The appellees filed a compulsory legal counterclaim against the appellant to recover money damages in excess of $5,000.00 for the alleged breach of the policy. It was claimed that the appellees had incurred expenses, within the coverage of the policy, which the appellant refused to pay.
After the case had been set for final hearing in chancery, appellees moved to strike the notice of final hearing and to set the case instead for jury trial. The chancellor granted the motion and ordered that a jury trial be granted on the issues involved in the proceeding, and for that purpose, transferred the cause from the chancery to the law side of that court. The appellant has taken this interlocutory appeal from that order.

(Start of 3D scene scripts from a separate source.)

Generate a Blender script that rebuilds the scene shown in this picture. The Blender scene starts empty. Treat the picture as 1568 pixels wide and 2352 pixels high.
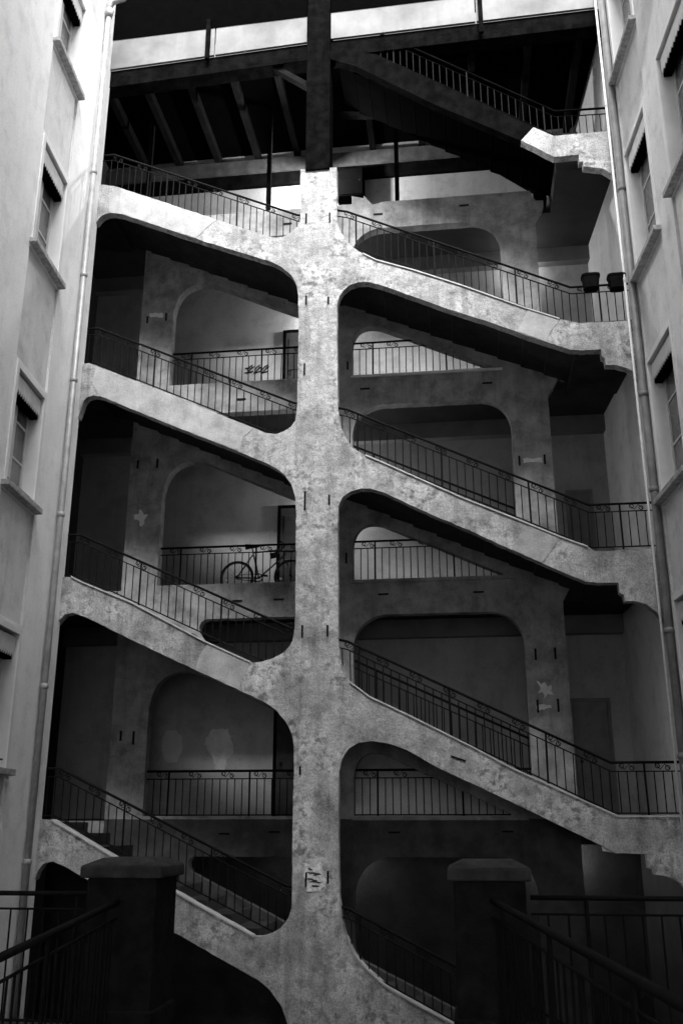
import bpy, math, random
from mathutils import Vector
random.seed(7)
S = 1.2                       # all plan numbers below are in units of 1.2 m
sc = bpy.context.scene
COL = sc.collection

# ------------------------------------------------------------------ camera, sky, sun, exposure
F_PX, W_PX, H_PX = 2200.0, 1568.0, 2352.0
PITCH, YAW, EYE = math.radians(18.2), math.radians(7.1), 1.6
cam = bpy.data.cameras.new("camera"); camo = bpy.data.objects.new("camera", cam); COL.objects.link(camo)
cam.sensor_fit = 'VERTICAL'; cam.sensor_height = 36.0; cam.lens = 36.0 * F_PX / H_PX
cam.clip_start = 0.1; cam.clip_end = 500
camo.location = (0, 0, EYE * S)
camo.rotation_euler = (math.radians(90) + PITCH, 0, YAW)
sc.camera = camo

world = bpy.data.worlds.new("World"); sc.world = world; world.use_nodes = True
nt = world.node_tree; nt.nodes.clear()
sky = nt.nodes.new('ShaderNodeTexSky'); sky.sky_type = 'NISHITA'; sky.sun_disc = False
SUN_EL, SUN_AZ = math.radians(46.5), math.radians(169)
sky.sun_elevation = SUN_EL; sky.sun_rotation = SUN_AZ; sky.air_density = 1.0; sky.dust_density = 3.0
bw = nt.nodes.new('ShaderNodeRGBToBW'); bg = nt.nodes.new('ShaderNodeBackground'); bg.inputs[1].default_value = 0.145
wo = nt.nodes.new('ShaderNodeOutputWorld')
nt.links.new(sky.outputs[0], bw.inputs[0]); nt.links.new(bw.outputs[0], bg.inputs[0]); nt.links.new(bg.outputs[0], wo.inputs[0])
sl = bpy.data.lights.new("sun", 'SUN'); slo = bpy.data.objects.new("sun", sl); COL.objects.link(slo)
sl.energy = 3.7; sl.angle = math.radians(32); sl.color = (1, 1, 1)
# direction towards the sun: rotation measured clockwise from +Y
sd = Vector((math.sin(SUN_AZ) * math.cos(SUN_EL), math.cos(SUN_AZ) * math.cos(SUN_EL), math.sin(SUN_EL)))
slo.rotation_euler = sd.to_track_quat('Z', 'Y').to_euler()
slo.location = (0, -5, 40)
sc.view_settings.view_transform = 'Standard'; sc.view_settings.look = 'None'
sc.view_settings.exposure = 2.15; sc.view_settings.gamma = 1
sc.cycles.max_bounces = 6; sc.cycles.diffuse_bounces = 4

# ------------------------------------------------------------------ measuring helpers
def ray(x, y):
    u = (x - W_PX / 2) / F_PX; v = (H_PX / 2 - y) / F_PX
    fy = math.cos(PITCH) - v * math.sin(PITCH); fz = math.sin(PITCH) + v * math.cos(PITCH)
    c, s = math.cos(YAW), math.sin(YAW)
    return (u * c - fy * s, u * s + fy * c, fz)
def U(x, y, Y):               # where the sight line of a measured photo point meets the upright plane at depth Y
    d = ray(x, y); t = Y / d[1]
    return (d[0] * t, EYE + d[2] * t)

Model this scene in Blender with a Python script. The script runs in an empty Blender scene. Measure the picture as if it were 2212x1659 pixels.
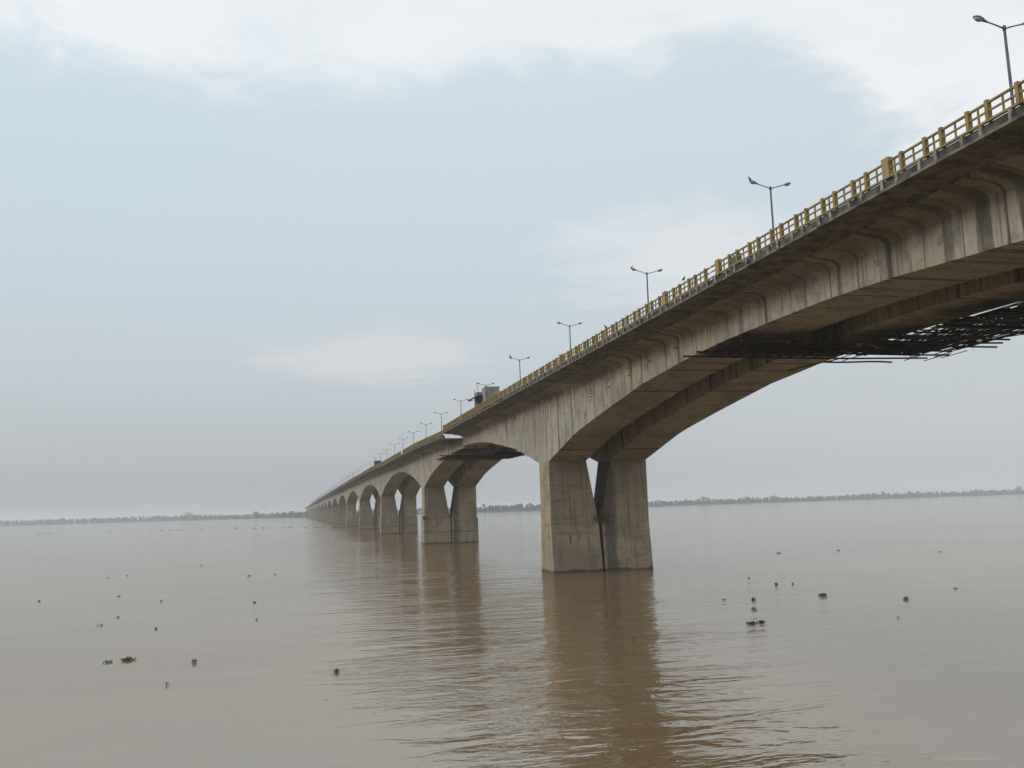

The appellees rely on the recent case of Hightower v. Bigoney, Fla. 1963, 156 So.2d 501, as authority for the proposition that defendants who file a compulsory legal counterclaim in an equitable action do not waive their rights to a jury trial of the issues raised by the compulsory counterclaim, if a jury trial is timely demanded. That case, however, is not authority to allow the transfer of the entire cause in every equitable action to the law side of the court for a jury trial simply because a compulsory legal counterclaim was filed.
The appellees contend that the only issues which are to be tried are ones which are "common" to both the legal counterclaim and the equitable complaint. Therefore, the jury trial to which the defendants are entitled under Hightower, supra, will effectively resolve the entire controversy.
We do not find that these legal and equitable issues raised by the complaint and counterclaim are "common issues". The issue to be resolved by the complaint herein was whether the alleged fraud and misrepresentation of Harry and Annette Gerson were so material as to compel a rescission of the original insurance contract. This is a traditional equitable remedy over which the law side of the court does not have jurisdiction. The issues raised by the counterclaim are whether a judgment for the amounts claimed by appellees should be entered against the appellants, and if so, in what amount? These are traditionally issues to be resolved by a jury in a trial at law.
We therefore reverse the order which transferred the entire cause to the law side of the court, with instructions to enter an order retaining jurisdiction in chancery of the complaint for rescission of the insurance contract, and then, if necessary, an order transferring the questions of liability and amount, raised by the counterclaim, to the law side of the court for a trial by jury of those issues. The order of procedure as between the law and equity sides in such cases has been that the equity issue is first disposed of by the chancellor and then, unless that ends the litigation the counterclaimant may have his action at law and his trial by jury secured him by the Seventh Amendment of the United States Constitution. The equity court should first determine the issue of whether the insurance contract was in force before considering the question of damages.
Reversed and remanded.
I concur in the decision of the court. In my opinion, however, it is not necessary, in order to try the legal claim (counterclaim) before a jury, to transfer the same to the law side of the court. When a declaratory decree suit, properly filed on the equity side of the circuit court because it seeks or involves equitable relief, also embodies a legal issue of a kind traditionally triable before a jury, the equity court may proceed to try that issue before a jury. That appears to have been the procedure contemplated in the declaratory judgment act, by its provisions in § 87.08, Fla. Stat., F.S.A. See Olin's, Inc. v. Avis Rental Car System of Florida, Fla.App. 1961, 131 So.2d 20.